Les relations économiques entre la Suisse et la Tunisie bénéficient de conditions-cadres bilatérales complètes, avec un accord de libre-échange (via l’Association européenne de libre-échange), un accord sur les investissements et une convention contre les double-impositions. Toutes les conditions sont ainsi réunies pour développer encore davantage les échanges économiques entre nos deux pays ! Tous les efforts visant à faciliter le commerce et l’investissement en Tunisie peuvent ainsi grandement contribuer à atteindre cet objectif.

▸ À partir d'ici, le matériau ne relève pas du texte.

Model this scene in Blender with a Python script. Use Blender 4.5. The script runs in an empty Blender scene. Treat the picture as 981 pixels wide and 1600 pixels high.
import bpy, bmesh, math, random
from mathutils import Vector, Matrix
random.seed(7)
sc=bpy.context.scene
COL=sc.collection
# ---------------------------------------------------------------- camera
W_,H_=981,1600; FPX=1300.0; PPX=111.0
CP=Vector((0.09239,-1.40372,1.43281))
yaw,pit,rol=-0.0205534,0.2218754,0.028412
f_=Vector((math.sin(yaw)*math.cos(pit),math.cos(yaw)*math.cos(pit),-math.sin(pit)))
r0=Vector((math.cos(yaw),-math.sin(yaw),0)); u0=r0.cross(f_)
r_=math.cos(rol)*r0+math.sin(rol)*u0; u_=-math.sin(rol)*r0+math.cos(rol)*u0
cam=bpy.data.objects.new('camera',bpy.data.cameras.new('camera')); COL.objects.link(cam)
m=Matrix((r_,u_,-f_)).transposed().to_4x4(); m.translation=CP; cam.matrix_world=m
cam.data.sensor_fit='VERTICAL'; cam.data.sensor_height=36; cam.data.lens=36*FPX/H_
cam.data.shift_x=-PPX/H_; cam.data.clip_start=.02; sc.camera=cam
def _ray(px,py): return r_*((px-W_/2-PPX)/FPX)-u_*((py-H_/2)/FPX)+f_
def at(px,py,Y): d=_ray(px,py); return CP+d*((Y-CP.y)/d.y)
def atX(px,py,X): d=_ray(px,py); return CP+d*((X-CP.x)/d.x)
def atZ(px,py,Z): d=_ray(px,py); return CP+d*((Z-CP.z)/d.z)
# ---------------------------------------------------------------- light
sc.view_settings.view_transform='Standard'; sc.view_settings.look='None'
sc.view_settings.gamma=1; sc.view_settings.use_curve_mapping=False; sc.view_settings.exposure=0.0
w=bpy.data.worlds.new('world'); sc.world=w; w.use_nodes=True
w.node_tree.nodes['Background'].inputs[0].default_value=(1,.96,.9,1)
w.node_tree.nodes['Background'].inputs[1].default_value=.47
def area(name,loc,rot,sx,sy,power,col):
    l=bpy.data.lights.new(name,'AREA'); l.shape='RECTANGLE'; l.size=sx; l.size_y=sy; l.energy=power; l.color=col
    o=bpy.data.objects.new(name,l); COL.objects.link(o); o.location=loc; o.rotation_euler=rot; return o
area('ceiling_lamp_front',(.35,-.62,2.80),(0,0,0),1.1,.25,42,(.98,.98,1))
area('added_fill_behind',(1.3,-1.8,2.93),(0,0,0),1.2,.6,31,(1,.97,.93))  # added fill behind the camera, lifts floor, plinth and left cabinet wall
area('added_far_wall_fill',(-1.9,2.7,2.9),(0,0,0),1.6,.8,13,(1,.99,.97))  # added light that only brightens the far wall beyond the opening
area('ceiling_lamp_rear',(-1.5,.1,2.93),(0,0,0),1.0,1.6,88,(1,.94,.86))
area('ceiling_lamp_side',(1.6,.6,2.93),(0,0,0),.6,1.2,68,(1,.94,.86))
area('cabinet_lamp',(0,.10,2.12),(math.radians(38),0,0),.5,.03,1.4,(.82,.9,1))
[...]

Environ une centaine d’entreprises suisses sont actives en Tunisie et une partie d’entre elles a choisi de baser leur site de production en Tunisie. Si la proximité reste un atout de taille, la qualification des ressources humaines est un critère important.
Le programme de coopération 2025-2028 de la Suisse ?
Le programme de coopération suisse en Tunisie pour la période 2025-2028 veut contribuer à une croissance économique durable grâce à des réformes qui améliorent l’environnement des affaires, favorisent les transitions numérique et verte et améliorent les possibilités d’emploi pour les femmes et les jeunes. Le programme met également l’accent sur l’inclusion sociale en améliorant l’accès aux services publics, en renforçant la cohésion sociale et en répondant aux défis migratoires par la stabilité économique et les opportunités pour les populations vulnérables, contribuant ainsi à la stabilité et à la prospérité à long terme de la Tunisie.